Records with scene code
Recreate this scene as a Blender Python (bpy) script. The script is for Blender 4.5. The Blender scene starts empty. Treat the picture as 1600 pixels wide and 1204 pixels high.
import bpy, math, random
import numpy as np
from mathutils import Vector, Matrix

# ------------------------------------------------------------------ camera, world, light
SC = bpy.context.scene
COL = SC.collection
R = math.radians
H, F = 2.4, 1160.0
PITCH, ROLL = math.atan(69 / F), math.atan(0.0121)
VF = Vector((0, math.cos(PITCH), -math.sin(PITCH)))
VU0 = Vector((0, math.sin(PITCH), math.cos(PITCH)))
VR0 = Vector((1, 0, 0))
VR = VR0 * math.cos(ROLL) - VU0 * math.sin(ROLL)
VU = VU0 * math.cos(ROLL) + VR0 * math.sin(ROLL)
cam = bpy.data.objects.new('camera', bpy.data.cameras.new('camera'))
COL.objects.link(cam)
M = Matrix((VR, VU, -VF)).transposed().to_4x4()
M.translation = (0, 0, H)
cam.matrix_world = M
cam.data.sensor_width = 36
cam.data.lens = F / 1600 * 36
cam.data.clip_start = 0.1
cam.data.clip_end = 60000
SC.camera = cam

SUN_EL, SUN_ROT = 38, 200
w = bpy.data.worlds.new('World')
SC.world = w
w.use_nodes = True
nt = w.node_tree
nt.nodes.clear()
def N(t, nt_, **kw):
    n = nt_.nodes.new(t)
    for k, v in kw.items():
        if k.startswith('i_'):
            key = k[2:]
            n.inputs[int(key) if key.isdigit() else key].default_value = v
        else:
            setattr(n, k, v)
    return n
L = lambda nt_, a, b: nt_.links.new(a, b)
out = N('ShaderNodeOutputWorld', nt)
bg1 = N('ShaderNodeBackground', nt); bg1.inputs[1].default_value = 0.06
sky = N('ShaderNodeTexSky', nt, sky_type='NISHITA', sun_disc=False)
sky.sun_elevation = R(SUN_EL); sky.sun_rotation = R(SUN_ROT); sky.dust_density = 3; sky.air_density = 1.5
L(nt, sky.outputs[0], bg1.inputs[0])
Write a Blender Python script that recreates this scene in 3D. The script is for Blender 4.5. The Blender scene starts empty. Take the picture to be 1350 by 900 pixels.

● PROBLEM: Repeat every line of the records above exactly.

● WRITTEN ANSWER:
Recreate this scene as a Blender Python (bpy) script. The script is for Blender 4.5. The Blender scene starts empty. Treat the picture as 1600 pixels wide and 1204 pixels high.
import bpy, math, random
import numpy as np
from mathutils import Vector, Matrix

# ------------------------------------------------------------------ camera, world, light
SC = bpy.context.scene
COL = SC.collection
R = math.radians
H, F = 2.4, 1160.0
PITCH, ROLL = math.atan(69 / F), math.atan(0.0121)
VF = Vector((0, math.cos(PITCH), -math.sin(PITCH)))
VU0 = Vector((0, math.sin(PITCH), math.cos(PITCH)))
VR0 = Vector((1, 0, 0))
VR = VR0 * math.cos(ROLL) - VU0 * math.sin(ROLL)
VU = VU0 * math.cos(ROLL) + VR0 * math.sin(ROLL)
cam = bpy.data.objects.new('camera', bpy.data.cameras.new('camera'))
COL.objects.link(cam)
M = Matrix((VR, VU, -VF)).transposed().to_4x4()
M.translation = (0, 0, H)
cam.matrix_world = M
cam.data.sensor_width = 36
cam.data.lens = F / 1600 * 36
cam.data.clip_start = 0.1
cam.data.clip_end = 60000
SC.camera = cam

SUN_EL, SUN_ROT = 38, 200
w = bpy.data.worlds.new('World')
SC.world = w
w.use_nodes = True
nt = w.node_tree
nt.nodes.clear()
def N(t, nt_, **kw):
    n = nt_.nodes.new(t)
    for k, v in kw.items():
        if k.startswith('i_'):
            key = k[2:]
            n.inputs[int(key) if key.isdigit() else key].default_value = v
        else:
            setattr(n, k, v)
    return n
L = lambda nt_, a, b: nt_.links.new(a, b)
out = N('ShaderNodeOutputWorld', nt)
bg1 = N('ShaderNodeBackground', nt); bg1.inputs[1].default_value = 0.06
sky = N('ShaderNodeTexSky', nt, sky_type='NISHITA', sun_disc=False)
sky.sun_elevation = R(SUN_EL); sky.sun_rotation = R(SUN_ROT); sky.dust_density = 3; sky.air_density = 1.5
L(nt, sky.outputs[0], bg1.inputs[0])
Write a Blender Python script that recreates this scene in 3D. The script is for Blender 4.5. The Blender scene starts empty. Take the picture to be 1350 by 900 pixels.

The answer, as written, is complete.